* **Work required**
Type again, exactly, the lines below from the start through the line that includes "return (f(r/255), f(g/255), f(b/255), 1)".

* **Available records**
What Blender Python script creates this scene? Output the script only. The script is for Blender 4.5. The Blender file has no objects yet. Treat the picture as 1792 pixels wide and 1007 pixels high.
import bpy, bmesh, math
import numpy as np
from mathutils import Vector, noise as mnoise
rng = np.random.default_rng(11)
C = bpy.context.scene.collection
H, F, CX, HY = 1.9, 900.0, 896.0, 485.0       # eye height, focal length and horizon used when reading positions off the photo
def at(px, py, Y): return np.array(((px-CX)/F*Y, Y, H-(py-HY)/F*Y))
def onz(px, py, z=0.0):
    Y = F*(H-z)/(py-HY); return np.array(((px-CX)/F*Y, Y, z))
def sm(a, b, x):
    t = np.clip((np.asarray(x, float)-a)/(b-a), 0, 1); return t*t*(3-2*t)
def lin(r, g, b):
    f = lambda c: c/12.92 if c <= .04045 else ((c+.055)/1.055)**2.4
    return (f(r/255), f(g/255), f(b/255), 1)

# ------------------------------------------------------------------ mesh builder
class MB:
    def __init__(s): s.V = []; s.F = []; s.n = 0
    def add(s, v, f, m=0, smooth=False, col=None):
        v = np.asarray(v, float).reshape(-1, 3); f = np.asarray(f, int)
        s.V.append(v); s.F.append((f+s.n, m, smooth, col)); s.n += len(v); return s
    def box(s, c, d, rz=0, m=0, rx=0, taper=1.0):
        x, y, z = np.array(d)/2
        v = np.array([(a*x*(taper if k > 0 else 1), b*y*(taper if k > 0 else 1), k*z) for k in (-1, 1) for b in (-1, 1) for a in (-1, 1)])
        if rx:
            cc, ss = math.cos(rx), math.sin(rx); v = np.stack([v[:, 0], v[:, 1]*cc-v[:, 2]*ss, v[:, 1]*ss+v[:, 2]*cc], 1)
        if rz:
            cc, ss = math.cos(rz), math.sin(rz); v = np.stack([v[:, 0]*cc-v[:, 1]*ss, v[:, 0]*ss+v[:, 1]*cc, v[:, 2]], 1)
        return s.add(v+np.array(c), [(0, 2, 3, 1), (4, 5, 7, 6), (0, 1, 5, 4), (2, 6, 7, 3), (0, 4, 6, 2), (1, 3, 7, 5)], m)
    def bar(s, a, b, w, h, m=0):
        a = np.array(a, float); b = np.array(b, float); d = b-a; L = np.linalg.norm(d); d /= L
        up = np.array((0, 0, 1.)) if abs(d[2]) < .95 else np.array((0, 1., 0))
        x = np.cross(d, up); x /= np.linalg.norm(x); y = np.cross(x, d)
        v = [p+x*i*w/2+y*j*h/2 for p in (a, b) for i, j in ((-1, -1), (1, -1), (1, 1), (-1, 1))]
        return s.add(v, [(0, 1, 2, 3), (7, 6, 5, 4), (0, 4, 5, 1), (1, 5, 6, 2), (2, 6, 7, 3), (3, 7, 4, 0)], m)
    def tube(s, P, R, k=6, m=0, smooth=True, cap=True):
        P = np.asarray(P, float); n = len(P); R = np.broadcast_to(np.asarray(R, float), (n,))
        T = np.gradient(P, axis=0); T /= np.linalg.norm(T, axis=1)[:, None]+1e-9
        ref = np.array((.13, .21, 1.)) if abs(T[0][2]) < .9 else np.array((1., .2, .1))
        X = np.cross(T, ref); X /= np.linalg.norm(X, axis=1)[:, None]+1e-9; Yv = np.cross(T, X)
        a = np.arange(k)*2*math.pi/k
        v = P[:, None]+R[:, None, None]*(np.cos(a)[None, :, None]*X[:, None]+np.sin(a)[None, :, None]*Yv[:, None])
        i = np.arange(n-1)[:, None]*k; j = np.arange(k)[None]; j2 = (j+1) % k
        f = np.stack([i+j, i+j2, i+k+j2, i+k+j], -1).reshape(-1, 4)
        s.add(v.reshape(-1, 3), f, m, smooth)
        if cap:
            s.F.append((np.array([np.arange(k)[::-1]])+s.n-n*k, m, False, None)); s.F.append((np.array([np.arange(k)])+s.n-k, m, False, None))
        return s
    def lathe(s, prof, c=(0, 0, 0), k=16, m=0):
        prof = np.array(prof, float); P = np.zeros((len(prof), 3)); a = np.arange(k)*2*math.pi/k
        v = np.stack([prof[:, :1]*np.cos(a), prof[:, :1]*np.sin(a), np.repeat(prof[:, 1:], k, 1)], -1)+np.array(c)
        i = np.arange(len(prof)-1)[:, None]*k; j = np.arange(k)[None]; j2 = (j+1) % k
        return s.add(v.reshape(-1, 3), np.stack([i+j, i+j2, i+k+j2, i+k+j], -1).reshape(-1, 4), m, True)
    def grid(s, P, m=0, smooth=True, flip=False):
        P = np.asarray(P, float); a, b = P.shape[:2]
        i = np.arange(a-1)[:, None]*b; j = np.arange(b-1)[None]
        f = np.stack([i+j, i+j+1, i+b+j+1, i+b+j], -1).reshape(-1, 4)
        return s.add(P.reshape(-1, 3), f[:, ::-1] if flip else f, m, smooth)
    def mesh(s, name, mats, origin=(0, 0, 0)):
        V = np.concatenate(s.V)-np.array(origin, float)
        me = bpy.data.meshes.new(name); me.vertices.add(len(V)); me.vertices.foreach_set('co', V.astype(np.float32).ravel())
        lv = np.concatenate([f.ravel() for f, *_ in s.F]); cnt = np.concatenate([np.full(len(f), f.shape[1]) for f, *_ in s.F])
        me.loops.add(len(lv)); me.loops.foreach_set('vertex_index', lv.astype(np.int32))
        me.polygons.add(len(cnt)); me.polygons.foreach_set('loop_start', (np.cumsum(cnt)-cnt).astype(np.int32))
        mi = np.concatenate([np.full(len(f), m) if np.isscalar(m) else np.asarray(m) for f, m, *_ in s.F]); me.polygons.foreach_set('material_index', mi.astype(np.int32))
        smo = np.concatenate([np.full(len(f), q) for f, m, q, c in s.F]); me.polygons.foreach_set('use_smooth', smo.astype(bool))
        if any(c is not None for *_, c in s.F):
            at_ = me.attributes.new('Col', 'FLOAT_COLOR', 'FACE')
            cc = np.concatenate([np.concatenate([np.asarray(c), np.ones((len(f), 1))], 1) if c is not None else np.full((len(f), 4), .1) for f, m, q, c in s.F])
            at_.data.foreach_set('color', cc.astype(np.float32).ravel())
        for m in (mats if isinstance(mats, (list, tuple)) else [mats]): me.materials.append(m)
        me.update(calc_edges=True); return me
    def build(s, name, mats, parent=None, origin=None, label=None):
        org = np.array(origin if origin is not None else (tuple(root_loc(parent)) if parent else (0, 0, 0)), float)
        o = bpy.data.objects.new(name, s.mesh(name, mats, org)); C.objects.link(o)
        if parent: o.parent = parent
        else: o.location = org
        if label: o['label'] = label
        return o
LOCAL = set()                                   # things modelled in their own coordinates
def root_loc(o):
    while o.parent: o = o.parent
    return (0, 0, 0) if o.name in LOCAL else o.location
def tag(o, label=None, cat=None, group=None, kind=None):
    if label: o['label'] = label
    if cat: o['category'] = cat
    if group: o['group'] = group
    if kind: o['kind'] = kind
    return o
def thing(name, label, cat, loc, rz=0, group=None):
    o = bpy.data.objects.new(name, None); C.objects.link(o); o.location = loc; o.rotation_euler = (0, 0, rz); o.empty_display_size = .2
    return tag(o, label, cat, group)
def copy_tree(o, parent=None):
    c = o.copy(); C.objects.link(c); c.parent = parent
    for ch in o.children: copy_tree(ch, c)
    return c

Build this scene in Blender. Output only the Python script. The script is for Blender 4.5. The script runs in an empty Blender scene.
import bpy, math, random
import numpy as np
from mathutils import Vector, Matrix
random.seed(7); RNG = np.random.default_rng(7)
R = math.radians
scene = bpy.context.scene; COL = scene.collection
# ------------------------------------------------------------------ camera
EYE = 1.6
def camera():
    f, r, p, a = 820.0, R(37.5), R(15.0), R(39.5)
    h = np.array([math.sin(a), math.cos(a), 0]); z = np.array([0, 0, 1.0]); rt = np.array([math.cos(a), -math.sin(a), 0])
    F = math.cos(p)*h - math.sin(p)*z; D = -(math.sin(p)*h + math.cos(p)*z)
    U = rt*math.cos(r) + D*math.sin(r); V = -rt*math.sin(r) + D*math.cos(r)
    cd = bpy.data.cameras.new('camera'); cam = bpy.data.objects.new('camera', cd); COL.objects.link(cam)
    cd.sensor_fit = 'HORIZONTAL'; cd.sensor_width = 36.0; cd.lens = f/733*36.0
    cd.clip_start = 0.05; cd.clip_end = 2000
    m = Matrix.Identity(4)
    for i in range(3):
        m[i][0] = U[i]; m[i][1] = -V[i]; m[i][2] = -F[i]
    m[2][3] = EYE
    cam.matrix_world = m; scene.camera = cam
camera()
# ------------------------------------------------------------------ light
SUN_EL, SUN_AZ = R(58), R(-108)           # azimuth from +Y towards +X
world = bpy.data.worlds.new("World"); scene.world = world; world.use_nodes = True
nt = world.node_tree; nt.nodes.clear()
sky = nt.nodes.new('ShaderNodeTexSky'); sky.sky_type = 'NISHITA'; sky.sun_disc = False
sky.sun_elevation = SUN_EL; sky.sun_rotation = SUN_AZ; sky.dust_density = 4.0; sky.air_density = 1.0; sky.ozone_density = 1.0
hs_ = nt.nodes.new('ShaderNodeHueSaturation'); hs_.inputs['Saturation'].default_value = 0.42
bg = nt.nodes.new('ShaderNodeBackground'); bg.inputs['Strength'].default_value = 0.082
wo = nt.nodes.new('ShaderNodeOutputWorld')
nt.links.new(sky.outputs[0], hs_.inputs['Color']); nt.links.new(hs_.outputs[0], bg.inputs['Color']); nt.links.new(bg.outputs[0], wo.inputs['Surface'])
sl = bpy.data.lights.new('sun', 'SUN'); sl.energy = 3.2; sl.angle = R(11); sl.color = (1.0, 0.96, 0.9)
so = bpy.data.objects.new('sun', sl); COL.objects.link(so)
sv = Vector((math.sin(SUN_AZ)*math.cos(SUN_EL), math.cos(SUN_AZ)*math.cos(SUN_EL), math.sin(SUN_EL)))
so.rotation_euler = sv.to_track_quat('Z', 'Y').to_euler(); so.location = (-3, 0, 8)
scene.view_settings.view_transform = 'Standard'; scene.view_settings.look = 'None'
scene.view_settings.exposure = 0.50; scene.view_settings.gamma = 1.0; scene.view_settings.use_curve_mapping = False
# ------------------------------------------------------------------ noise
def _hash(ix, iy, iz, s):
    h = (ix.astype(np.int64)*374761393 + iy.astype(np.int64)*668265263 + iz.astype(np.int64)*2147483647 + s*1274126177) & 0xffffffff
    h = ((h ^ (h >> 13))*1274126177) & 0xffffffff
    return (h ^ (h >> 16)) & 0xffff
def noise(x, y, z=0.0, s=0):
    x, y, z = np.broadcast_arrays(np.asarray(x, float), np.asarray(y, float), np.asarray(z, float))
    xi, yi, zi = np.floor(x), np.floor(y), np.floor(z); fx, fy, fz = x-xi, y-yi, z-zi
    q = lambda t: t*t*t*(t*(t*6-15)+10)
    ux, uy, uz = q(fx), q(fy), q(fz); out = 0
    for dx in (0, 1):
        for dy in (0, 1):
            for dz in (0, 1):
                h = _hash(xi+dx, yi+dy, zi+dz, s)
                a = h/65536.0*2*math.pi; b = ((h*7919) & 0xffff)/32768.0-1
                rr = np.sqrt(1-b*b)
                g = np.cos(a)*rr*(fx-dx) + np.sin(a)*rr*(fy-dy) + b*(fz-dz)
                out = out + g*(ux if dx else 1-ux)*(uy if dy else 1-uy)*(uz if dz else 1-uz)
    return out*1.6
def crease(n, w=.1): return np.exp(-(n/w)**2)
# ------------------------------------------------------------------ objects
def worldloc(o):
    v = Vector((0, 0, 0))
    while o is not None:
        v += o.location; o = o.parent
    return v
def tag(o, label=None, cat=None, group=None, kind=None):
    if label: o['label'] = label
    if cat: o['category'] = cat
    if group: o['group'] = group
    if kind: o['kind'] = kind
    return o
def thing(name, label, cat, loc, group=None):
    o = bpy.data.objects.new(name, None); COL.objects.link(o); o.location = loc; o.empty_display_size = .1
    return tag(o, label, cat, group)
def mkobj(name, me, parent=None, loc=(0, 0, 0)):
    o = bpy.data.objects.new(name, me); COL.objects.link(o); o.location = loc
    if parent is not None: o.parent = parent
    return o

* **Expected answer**
What Blender Python script creates this scene? Output the script only. The script is for Blender 4.5. The Blender file has no objects yet. Treat the picture as 1792 pixels wide and 1007 pixels high.
import bpy, bmesh, math
import numpy as np
from mathutils import Vector, noise as mnoise
rng = np.random.default_rng(11)
C = bpy.context.scene.collection
H, F, CX, HY = 1.9, 900.0, 896.0, 485.0       # eye height, focal length and horizon used when reading positions off the photo
def at(px, py, Y): return np.array(((px-CX)/F*Y, Y, H-(py-HY)/F*Y))
def onz(px, py, z=0.0):
    Y = F*(H-z)/(py-HY); return np.array(((px-CX)/F*Y, Y, z))
def sm(a, b, x):
    t = np.clip((np.asarray(x, float)-a)/(b-a), 0, 1); return t*t*(3-2*t)
def lin(r, g, b):
    f = lambda c: c/12.92 if c <= .04045 else ((c+.055)/1.055)**2.4
    return (f(r/255), f(g/255), f(b/255), 1)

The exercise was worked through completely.